Greencore was “encouraged” by the growth of its Convenience Foods US division, after it reported sales growth of 393.3% in the 13 weeks to June 30 – up to £265.9M. Group like-for-like sales increased 11.8% over the 13 weeks, and were 8.8% ahead in the year-to-date.

A Greencore statement read: “Reported revenue growth primarily reflects the acquisition of Peacock Foods at the end of December 2016. Progress with our consumer packaged goods customers (in the business formerly known as Peacock Foods) continues to be encouraging.

‘Encouraging’

“This volume growth, which is a more meaningful indicator of underlying performance, was driven by good category growth and the expansion of our Carol Stream, Illinois, facility to cater for a contract win in meal kits.”

Integrating the US business was on track, Greencore said, and it was encouraged by the “pipeline of commercial opportunities” it provided.

Greencore’s UK & Ireland convenience division reported a like-for-like sales rise of 15.3%, driven by its food-to-go business. More than 60% of the divisional revenue came from food-to-go, the manufacturer said.

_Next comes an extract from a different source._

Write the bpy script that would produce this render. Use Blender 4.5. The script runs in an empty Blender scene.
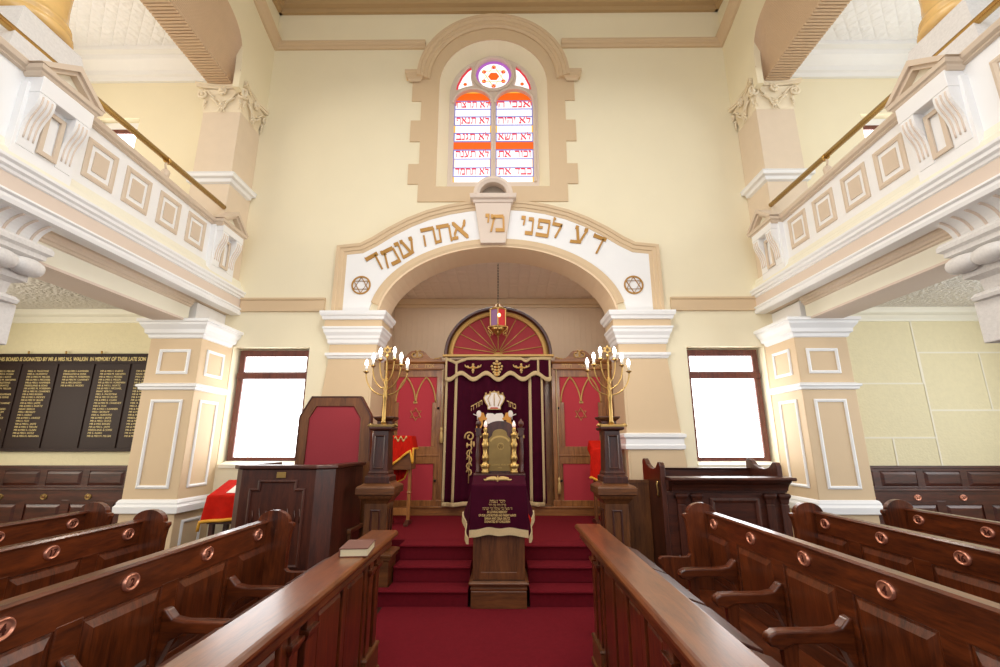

Sales were also boosted by business wins with several of its largest customers.

Challenging trading conditions

The manufacturer said its targets remained on-track for the remainder of the financial year, taking into account challenging trading conditions in the UK.

[The fourth quarter] is the most seasonally important period for Greencore in both the UK and the US,” said Greencore. “This year, the step up in activity is expected to be even more significant given the integration of Peacock Foods.

“This is a transformational period for Greencore. The Group is confident that this exciting phase of operational and network investment will allow it to take full advantage of its exposure to higher growth categories and, in turn, to enhance Group profit, cash flow, and returns.”